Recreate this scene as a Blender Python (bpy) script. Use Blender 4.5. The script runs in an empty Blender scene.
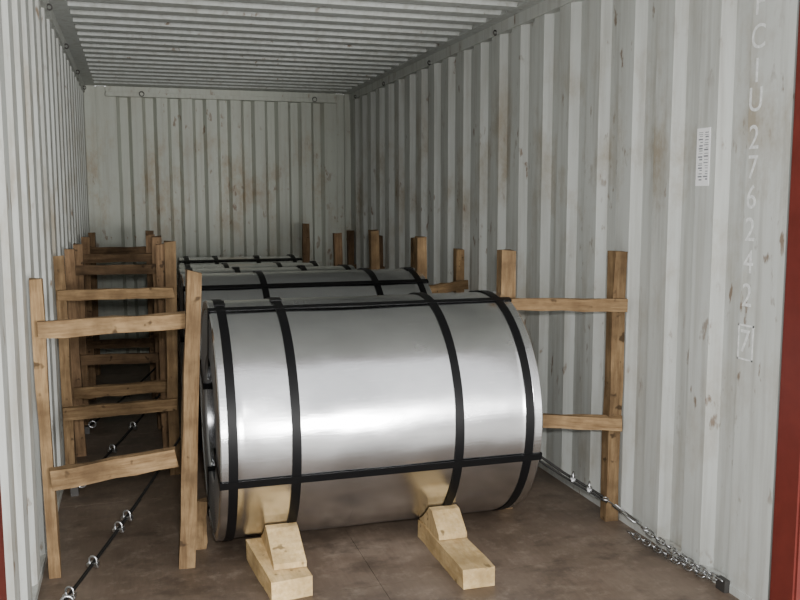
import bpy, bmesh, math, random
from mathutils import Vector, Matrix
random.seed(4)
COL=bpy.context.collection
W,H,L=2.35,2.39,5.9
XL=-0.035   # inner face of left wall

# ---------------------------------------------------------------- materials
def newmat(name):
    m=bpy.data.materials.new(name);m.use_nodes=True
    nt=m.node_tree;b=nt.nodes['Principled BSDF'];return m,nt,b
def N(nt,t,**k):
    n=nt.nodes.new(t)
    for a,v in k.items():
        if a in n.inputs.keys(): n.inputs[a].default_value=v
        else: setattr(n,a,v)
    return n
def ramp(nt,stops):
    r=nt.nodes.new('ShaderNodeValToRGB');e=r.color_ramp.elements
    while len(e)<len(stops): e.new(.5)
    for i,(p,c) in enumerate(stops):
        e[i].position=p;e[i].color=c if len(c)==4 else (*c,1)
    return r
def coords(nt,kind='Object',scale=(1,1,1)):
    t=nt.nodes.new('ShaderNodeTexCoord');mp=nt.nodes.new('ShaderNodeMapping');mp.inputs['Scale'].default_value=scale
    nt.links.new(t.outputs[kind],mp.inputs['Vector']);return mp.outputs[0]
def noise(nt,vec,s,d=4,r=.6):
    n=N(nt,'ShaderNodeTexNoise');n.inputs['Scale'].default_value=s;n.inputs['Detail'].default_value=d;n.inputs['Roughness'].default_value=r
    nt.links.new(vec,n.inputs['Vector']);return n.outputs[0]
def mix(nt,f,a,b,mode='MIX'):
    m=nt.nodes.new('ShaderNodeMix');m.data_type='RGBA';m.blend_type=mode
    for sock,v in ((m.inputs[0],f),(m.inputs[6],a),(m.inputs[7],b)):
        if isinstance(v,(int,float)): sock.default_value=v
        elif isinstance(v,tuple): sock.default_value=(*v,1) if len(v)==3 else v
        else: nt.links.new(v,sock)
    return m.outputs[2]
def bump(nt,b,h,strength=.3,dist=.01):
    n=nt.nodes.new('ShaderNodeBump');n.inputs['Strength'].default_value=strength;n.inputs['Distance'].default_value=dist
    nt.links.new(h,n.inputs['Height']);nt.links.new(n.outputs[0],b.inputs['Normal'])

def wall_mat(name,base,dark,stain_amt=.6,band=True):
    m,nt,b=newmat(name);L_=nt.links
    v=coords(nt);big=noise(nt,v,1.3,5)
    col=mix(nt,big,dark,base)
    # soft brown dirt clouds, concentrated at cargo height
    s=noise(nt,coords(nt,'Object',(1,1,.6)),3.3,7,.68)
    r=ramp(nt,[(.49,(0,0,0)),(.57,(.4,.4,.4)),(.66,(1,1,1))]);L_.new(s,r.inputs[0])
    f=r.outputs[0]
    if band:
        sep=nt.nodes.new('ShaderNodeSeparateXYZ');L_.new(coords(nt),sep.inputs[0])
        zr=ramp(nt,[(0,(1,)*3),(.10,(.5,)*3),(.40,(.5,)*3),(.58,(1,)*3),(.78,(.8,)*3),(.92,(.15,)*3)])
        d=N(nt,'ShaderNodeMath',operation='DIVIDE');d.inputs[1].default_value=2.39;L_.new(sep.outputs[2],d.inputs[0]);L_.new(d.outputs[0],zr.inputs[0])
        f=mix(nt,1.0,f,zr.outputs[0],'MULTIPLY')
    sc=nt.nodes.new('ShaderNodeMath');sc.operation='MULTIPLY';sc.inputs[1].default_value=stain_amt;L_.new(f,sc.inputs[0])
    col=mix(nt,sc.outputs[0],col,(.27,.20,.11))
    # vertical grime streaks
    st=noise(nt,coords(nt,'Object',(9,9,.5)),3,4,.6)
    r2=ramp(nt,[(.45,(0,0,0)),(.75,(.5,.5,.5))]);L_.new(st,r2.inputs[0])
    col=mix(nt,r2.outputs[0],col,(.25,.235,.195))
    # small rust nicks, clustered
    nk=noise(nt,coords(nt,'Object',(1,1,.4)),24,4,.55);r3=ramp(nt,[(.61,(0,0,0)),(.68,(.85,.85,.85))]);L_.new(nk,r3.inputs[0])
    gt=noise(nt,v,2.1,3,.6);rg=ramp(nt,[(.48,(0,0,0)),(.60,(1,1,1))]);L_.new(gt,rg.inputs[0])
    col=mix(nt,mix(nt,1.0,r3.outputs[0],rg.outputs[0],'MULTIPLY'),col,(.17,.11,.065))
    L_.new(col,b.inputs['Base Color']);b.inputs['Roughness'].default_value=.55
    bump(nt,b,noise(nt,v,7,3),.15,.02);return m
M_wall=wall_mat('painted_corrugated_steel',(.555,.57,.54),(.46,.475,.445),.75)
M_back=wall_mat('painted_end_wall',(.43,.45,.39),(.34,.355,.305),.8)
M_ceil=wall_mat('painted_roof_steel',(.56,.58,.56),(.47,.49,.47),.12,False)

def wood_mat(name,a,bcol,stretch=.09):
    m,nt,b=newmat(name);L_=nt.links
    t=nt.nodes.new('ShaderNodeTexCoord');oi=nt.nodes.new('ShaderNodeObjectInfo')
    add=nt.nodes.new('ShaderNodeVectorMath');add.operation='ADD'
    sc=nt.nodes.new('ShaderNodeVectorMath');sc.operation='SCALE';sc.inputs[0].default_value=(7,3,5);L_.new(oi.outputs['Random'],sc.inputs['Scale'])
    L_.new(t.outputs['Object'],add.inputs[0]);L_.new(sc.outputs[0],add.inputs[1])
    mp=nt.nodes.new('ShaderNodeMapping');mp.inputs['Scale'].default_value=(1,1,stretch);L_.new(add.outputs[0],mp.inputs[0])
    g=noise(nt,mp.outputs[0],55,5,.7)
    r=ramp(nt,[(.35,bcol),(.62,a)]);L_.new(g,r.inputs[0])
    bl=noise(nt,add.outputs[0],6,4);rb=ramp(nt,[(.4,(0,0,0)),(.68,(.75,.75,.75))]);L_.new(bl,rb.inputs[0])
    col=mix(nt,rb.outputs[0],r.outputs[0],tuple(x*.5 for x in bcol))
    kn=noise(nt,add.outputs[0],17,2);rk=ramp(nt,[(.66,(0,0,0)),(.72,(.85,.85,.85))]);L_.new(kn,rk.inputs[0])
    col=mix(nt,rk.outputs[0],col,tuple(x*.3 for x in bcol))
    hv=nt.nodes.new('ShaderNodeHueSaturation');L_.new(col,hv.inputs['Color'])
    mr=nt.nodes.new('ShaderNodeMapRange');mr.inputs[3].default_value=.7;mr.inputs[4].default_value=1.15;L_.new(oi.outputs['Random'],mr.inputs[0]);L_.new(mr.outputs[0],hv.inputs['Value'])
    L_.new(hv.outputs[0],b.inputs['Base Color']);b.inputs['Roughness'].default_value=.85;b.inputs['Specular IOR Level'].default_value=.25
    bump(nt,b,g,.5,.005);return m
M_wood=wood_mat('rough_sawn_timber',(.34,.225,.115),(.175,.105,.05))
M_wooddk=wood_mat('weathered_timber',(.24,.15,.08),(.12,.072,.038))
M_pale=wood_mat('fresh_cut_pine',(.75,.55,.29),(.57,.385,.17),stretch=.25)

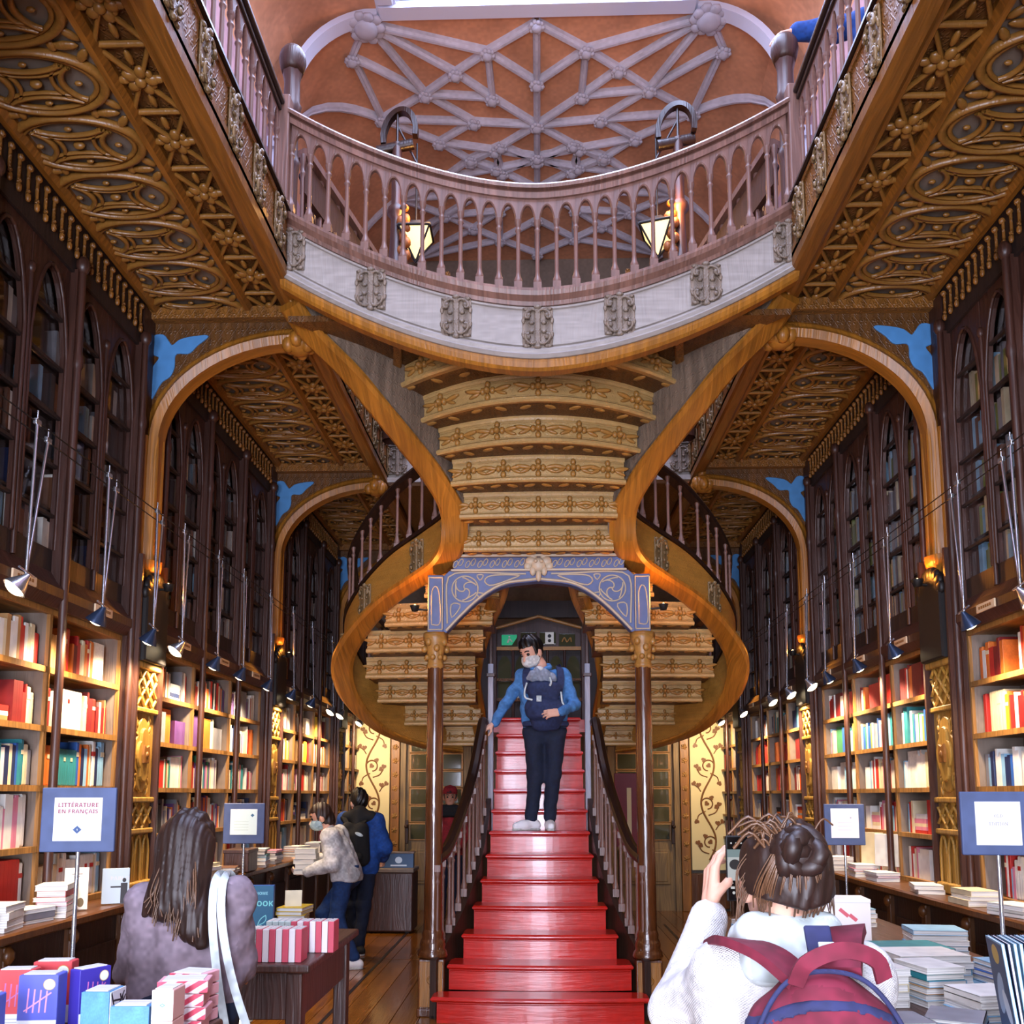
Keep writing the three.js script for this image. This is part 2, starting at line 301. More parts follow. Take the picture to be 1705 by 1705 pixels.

———

▸ Written problem:
Exactly restate the lines from the beginning of the data through the line with "of left wall", and no others, keeping pictures out.

▸ Written solution:
Recreate this scene as a Blender Python (bpy) script. Use Blender 4.5. The script runs in an empty Blender scene.
import bpy, bmesh, math, random
from mathutils import Vector, Matrix
random.seed(4)
COL=bpy.context.collection
W,H,L=2.35,2.39,5.9
XL=-0.035   # inner face of left wall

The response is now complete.